Serbia’s ties with international alliances have been the topic of intense debate in the country as the EU and Russia vie for influence in the Balkans. Some politicians in the ruling alliance have raised concern that they would steer the country toward Moscow’s orbit, while Prime Minister Ana Brnabic last year sparked a storm of criticism when she said that the government would choose the EU over Russia if forced to pick sides.

Head, Heart

Vucic is engaging in a delicate act of balancing those ties while steering Serbia toward the model promised by the EU: higher living standards, visa-free work and travel throughout Europe and barrier-free trade.
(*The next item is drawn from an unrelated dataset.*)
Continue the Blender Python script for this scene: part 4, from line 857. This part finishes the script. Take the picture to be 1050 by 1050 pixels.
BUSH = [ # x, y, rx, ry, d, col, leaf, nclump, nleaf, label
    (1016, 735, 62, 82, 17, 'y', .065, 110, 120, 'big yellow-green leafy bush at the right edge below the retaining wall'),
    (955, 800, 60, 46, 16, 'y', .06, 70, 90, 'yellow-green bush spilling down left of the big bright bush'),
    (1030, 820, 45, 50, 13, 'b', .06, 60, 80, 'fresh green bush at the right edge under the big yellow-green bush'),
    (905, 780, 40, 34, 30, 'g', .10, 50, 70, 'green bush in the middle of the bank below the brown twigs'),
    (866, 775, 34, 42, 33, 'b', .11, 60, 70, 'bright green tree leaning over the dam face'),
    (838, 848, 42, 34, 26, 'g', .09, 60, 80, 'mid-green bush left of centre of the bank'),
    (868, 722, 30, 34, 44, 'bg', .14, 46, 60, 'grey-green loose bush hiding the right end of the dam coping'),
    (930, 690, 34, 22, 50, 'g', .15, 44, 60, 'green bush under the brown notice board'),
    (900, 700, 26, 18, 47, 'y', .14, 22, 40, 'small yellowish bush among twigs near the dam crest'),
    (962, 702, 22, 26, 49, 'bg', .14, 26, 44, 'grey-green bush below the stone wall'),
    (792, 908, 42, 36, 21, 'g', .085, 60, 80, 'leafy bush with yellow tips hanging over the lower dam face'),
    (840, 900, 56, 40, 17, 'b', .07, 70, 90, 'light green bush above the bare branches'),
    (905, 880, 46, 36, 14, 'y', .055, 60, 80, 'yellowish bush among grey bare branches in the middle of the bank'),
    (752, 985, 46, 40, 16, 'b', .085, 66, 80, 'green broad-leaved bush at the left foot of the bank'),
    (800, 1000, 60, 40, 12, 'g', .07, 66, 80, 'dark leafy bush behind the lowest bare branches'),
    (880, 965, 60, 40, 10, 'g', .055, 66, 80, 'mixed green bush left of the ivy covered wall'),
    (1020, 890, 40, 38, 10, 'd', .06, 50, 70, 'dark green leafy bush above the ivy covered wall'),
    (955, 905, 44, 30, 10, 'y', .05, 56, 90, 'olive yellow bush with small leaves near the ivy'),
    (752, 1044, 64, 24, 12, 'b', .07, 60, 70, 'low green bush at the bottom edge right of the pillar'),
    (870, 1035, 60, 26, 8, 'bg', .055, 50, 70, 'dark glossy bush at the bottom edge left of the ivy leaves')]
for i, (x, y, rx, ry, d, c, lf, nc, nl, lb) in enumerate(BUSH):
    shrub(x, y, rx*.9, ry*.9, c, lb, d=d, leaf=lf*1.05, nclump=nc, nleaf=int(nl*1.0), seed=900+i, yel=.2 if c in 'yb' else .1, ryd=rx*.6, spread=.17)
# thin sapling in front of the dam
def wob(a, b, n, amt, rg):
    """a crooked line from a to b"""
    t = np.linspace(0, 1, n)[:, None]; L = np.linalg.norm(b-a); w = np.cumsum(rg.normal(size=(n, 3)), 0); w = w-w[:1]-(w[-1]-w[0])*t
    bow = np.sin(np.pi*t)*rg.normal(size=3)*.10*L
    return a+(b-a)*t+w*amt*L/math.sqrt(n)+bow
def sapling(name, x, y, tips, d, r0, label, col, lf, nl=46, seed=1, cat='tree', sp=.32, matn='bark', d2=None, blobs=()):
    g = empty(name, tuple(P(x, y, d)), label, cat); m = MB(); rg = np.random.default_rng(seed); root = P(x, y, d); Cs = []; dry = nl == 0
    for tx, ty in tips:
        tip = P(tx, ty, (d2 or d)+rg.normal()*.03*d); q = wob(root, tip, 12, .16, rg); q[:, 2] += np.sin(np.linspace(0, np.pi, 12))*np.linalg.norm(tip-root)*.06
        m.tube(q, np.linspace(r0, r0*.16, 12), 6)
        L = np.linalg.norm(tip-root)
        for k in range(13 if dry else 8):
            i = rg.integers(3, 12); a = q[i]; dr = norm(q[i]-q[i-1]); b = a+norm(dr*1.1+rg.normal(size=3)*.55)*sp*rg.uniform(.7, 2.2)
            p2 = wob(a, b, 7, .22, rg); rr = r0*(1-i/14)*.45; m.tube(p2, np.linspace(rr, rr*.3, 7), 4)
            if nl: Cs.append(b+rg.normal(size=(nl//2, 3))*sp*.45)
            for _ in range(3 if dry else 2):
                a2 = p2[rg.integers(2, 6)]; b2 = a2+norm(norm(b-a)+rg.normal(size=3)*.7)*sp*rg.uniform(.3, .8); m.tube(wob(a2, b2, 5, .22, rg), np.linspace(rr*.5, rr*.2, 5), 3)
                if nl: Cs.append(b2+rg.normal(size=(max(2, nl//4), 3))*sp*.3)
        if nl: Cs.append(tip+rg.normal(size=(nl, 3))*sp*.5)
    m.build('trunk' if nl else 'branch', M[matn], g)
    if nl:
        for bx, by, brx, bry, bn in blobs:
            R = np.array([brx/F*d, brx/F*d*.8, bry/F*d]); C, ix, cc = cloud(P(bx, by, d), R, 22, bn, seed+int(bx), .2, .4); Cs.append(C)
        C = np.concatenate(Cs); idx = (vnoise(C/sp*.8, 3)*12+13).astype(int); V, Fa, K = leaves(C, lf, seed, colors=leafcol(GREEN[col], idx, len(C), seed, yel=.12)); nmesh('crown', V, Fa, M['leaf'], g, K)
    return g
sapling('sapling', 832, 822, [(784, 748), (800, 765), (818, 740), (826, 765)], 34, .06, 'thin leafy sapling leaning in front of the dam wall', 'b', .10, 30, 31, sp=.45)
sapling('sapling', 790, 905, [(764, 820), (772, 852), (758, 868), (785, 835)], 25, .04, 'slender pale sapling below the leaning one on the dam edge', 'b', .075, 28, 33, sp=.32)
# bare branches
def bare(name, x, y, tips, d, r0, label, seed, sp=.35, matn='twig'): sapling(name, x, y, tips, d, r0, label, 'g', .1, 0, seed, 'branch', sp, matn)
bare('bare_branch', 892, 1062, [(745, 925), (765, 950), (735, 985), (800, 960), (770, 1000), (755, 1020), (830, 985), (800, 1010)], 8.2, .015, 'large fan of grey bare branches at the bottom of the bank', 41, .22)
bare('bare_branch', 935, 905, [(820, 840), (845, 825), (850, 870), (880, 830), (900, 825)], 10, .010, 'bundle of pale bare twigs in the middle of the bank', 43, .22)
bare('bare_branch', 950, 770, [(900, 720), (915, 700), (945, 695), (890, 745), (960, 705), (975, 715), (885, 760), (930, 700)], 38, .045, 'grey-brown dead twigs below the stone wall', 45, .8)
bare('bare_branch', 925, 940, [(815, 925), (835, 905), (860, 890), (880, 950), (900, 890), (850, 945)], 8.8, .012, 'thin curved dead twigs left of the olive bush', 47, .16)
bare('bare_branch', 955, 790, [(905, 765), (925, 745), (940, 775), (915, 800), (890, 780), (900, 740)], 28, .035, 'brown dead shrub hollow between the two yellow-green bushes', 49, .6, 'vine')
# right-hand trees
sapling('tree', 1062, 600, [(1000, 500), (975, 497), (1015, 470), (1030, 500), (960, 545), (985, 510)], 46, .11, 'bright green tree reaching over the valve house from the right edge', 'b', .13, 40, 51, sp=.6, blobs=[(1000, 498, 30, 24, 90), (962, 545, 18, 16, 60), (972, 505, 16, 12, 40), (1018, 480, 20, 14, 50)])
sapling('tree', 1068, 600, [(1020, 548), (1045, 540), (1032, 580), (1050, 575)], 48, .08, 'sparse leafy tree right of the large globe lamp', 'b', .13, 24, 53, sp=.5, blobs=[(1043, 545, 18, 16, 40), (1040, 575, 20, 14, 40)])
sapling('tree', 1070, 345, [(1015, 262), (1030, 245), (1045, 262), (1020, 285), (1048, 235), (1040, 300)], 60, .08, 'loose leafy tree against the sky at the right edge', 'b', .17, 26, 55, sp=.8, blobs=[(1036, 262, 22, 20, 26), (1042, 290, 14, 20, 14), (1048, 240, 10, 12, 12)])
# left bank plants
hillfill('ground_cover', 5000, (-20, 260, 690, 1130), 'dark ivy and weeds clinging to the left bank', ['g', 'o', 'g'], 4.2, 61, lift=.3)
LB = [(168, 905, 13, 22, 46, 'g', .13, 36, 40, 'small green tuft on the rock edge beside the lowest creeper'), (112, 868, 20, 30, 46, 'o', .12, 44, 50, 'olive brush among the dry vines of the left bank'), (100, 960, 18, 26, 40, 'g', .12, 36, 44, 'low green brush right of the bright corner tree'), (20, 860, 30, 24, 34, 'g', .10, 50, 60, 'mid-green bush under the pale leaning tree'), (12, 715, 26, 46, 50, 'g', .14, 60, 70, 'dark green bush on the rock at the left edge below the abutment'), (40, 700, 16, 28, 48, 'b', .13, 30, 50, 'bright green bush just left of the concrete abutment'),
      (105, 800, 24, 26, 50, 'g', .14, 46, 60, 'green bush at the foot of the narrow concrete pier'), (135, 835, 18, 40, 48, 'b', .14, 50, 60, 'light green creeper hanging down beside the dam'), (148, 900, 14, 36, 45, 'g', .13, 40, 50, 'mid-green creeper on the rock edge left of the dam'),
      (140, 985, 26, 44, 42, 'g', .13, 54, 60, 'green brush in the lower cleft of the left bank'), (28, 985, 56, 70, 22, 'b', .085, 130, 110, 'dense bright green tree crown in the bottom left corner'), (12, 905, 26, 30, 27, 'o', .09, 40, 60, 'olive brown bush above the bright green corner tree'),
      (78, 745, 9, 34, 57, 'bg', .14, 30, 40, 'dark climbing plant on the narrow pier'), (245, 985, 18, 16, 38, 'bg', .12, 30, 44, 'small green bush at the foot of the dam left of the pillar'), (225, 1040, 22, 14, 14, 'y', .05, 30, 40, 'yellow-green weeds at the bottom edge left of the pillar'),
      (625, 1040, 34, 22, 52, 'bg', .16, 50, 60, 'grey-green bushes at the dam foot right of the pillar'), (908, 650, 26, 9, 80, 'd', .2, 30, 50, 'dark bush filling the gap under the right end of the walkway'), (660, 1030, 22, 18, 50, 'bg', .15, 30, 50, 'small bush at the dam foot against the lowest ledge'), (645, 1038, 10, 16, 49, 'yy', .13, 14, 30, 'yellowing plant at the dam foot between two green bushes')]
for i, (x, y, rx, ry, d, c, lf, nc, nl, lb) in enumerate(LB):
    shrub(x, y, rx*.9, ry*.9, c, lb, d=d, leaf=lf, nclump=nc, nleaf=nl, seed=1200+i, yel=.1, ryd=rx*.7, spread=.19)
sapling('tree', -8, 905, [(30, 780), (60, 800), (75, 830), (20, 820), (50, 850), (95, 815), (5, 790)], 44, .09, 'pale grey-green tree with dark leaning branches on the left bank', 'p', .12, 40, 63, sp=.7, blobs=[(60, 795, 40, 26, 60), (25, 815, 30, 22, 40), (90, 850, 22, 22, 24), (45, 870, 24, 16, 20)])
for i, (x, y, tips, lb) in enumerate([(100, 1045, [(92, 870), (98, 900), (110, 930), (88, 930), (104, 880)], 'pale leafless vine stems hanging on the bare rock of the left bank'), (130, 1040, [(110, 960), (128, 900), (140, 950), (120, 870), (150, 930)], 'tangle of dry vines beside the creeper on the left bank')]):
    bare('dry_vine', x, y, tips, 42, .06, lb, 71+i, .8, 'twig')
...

Mihajlovic said it was the rational path.

“You lead politics with your head, not from the heart," Mihajlovic said. "Russia will always be in the heart, but the mind says ‘Europe and the West’.”

The main hurdle on Serbia’s EU path is the requirement to normalize relations with Kosovo, which unilaterally declared independence in 2008. Russia’s backing for Serbia’s refusal to recognize the secession remains a motive for some politicians, including part of the opposition, to keep the Kremlin as a close ally.

“A frozen conflict in Kosovo would freeze Serbia, and it wouldn’t be able to develop. Serbia wants a compromise for Kosovo,” Mihajlovic said. Finding a solution for the decades-old dispute over the territory, which culminated in a 1998-99 war “wouldn’t be to buy a ticket for faster accession, but it would be because the issue of Kosovo should be solved for the sake of the future of this country.”